SUPPLIED ENTRIES -
◇ ◇ ◇ ◇ ◇

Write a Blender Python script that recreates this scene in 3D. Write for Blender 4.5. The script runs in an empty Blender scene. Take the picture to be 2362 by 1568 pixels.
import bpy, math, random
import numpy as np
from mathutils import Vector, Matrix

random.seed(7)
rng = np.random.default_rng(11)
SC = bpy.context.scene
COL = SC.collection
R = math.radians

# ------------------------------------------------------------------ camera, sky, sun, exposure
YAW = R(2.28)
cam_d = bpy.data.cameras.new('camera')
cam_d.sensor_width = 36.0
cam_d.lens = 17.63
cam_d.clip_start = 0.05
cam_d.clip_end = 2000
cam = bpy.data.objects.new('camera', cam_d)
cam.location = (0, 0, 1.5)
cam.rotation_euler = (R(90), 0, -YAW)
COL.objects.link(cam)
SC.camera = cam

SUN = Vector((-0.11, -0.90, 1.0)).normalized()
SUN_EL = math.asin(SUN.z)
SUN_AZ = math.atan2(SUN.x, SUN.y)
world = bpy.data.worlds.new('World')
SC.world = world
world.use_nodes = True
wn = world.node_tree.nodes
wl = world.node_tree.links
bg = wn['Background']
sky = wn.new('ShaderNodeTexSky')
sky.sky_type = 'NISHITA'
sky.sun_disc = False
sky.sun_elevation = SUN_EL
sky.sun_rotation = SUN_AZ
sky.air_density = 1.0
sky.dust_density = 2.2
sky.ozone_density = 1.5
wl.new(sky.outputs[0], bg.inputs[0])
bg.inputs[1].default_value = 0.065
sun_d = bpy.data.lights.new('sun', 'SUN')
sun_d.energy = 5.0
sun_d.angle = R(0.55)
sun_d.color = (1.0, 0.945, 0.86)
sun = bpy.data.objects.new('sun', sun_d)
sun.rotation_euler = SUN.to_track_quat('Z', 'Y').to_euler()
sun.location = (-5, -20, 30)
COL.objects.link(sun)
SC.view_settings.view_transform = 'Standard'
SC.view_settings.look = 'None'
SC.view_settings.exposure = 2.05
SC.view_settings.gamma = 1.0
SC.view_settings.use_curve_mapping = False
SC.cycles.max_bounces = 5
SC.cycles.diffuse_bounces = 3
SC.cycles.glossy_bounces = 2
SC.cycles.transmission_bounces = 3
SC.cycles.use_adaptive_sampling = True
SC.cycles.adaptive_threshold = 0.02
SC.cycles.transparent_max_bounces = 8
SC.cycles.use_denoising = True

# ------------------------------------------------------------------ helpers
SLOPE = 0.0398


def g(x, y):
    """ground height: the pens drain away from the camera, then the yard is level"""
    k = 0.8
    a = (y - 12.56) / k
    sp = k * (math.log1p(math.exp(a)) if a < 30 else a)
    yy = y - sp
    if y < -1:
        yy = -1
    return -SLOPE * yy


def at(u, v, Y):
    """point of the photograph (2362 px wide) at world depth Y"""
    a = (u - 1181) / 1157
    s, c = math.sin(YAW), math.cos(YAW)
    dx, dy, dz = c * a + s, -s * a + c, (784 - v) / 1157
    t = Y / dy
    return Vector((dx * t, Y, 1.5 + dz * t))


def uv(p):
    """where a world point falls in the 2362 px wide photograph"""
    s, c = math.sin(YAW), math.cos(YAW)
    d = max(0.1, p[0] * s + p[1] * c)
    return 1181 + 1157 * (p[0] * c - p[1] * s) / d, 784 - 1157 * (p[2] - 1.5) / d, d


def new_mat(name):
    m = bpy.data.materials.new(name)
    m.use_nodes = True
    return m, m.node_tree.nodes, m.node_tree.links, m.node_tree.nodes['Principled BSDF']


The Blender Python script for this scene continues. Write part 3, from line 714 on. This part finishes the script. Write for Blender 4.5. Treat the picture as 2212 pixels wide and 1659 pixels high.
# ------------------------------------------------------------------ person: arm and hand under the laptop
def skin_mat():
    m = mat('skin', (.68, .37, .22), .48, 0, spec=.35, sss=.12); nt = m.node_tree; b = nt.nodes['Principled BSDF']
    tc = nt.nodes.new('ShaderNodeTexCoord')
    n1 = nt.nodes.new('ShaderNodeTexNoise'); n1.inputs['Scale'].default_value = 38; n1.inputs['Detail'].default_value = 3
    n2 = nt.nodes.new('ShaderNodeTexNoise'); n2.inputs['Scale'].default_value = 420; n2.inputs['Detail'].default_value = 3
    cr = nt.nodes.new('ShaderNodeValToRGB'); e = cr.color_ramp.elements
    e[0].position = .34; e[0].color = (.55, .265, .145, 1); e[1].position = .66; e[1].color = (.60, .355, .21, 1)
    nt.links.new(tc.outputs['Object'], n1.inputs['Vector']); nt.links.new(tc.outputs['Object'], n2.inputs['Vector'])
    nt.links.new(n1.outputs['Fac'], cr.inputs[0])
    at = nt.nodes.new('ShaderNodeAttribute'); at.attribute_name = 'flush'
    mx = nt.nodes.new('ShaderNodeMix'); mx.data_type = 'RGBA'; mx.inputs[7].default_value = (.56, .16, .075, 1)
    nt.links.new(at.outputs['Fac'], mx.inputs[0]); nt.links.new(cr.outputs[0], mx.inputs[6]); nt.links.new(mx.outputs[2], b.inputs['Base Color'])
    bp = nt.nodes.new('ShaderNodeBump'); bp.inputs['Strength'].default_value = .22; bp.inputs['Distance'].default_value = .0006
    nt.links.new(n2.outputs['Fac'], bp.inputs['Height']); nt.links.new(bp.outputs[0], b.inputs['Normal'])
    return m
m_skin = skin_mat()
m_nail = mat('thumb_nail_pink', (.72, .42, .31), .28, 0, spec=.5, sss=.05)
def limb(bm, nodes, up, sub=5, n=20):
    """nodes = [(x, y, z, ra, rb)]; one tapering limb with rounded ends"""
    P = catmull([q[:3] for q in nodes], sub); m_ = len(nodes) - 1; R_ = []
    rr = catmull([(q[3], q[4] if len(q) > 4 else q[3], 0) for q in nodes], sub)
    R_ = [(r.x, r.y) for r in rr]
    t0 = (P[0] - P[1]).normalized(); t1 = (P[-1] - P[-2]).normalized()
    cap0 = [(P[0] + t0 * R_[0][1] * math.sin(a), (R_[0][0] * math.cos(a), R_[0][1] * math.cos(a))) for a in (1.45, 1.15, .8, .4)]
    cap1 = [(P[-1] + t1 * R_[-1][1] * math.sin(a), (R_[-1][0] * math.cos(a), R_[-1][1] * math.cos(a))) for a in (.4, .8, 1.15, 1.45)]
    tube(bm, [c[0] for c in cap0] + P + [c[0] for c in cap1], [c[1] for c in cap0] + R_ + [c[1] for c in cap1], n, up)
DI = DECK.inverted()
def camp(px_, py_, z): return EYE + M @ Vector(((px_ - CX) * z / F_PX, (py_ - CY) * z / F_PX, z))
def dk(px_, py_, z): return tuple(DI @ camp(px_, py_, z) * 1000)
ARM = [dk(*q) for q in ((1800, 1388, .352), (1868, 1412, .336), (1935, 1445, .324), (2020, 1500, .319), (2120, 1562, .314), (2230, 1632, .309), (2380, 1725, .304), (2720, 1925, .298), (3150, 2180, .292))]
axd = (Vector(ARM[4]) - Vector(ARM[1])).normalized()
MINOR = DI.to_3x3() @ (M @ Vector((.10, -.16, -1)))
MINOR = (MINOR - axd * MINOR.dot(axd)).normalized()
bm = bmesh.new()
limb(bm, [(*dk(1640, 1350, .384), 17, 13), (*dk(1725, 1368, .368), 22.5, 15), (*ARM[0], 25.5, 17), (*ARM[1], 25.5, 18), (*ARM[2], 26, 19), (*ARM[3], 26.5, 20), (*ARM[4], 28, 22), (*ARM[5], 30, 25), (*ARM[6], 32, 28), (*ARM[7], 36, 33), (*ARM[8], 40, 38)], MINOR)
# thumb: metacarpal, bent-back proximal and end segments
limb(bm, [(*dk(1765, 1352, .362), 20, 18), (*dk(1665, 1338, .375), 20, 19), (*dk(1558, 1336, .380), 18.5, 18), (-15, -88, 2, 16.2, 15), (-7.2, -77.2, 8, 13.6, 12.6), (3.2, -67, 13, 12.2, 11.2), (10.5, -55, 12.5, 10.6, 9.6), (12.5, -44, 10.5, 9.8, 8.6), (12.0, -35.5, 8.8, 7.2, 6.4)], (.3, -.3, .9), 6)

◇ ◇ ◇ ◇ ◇

WHAT TO DO - Show every line in the entries where the string "wide" occurs.

ANSWER IN FULL -
    """point of the photograph (2362 px wide) at world depth Y"""
    """where a world point falls in the 2362 px wide photograph"""
The Blender Python script for this scene continues. Write part 3, from line 714 on. This part finishes the script. Write for Blender 4.5. Treat the picture as 2212 pixels wide and 1659 pixels high.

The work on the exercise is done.